Round 3 vs Craig (Sigil of the Empty Throne.dec)

We both traded lands for a while, and then I was able to resolve a Vendilion Clique, nabbing a Sigil out of his hand, albeit leaving a second one behind. He played a Prison Term to halt my Clique’s attacks, and it wasn’t until my 5th turn that either of us found an land and another card to play, in my Jace Beleren, althought it was met with a Broken Ambitions.

Craig tried to resolve a Wall of Reverence, but I countered it with a Cryptic Command. Without another source of land, he began to discard cards. when he got the land he needed, I was ready for his spells with an assortment of Mutavaults and Spellstutter Sprites.

When Craig attempted to accelerate his mana with a Mind Stone, I dropped a Spellstutter Sprite, and a Sage’s Dousing tried to stop it. Luckily there was another Sprite waiting in the wings to counter the Mind Stone before it resolved.

I was able to resolve a Vendilion Clique after Craig took his draw, but it was promptly hit by Pacifism. On my turn however, I bounced his Pacifism with a Cryptic Command, and by animating a Mutavault, I swung in for lethal.

1-0

In game 2, we traded lands for a few turns until Craig made an Augury Adept, which was met by my Bitterblossom. He was able to resolve a Mind Stone, and when he tried to pacify a token, I had Scion of Oona for backup.

The next turn meant a Jace Beleren for myself, and a Wall of Reverence for Craig, although it was countered by a Spellstutter Sprite. After a Vendilion Clique revealing a hand full of land and a Cryptic Command to bounce one of his land, he quickly conceded.

2 Wins – 1 Loss

Well, for a player who had never played any type of Faeries deck before, I thought I did relatively well. With my only loss to some mana screw against an Esper deck, I was happy with my performance, and was awarded with second place.

Do you guys remember Matt and his Turbo Fog deck from round 1? Well, in round 3 he was paired up against Matt the store owner, who was piloting a mono-white weenie deck. After the round was up, there was an interesting board position to look at.

Yes, there are 7 Oblivion Rings on the table, many of them affecting each other.

Yes, there are 7 Oblivion Rings on the table, many of them affecting each other.

On a parting note, in the wake of Pro Tour Kyoto, I would like to talk about the matchups this deck has with the ever-present red-white deck affectionately known as Cruise or Boat Brew.

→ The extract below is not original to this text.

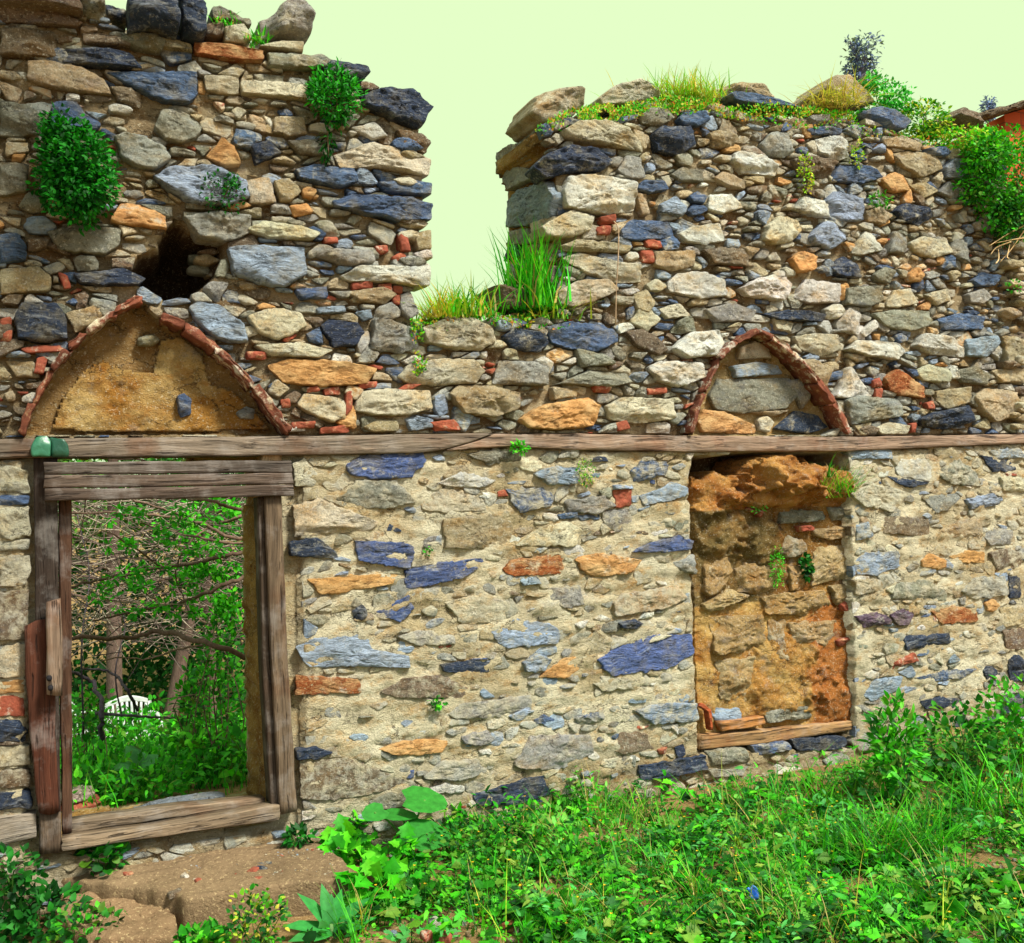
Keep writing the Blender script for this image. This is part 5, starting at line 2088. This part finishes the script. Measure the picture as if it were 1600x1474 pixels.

When facing down the Cruise deck, tempo is everything. Playing as many cards like Lapse of Certainty and Mistbind Clique are crucial to coming out on top. Save your Cryptic Commands for the big threats like Cloudgoat Ranger, Siege-Gang Commander and Spectral Procession. In addtion, playing your Vendilion Cliques during combat to serve as a kill spell against threats like a 2/2 Figure of Destiny or a Reveillark.

You’ll obviously want to bring in Celestial Purges for games 2 and 3, in addition to Marks of Asylum to reduce the power of Ajani Vengeant and Siege-Gang Commander. The extra lapses will also help you here, and Bitterblossom is great in a war of attrition.

With the right sideboard choices, and some tactical playing, this Faeries deck can have an extremely solid matchup against one of the most popular decks in the format, the red-white Cruise deck.

This is getting long, so I’ll say goodbye for now!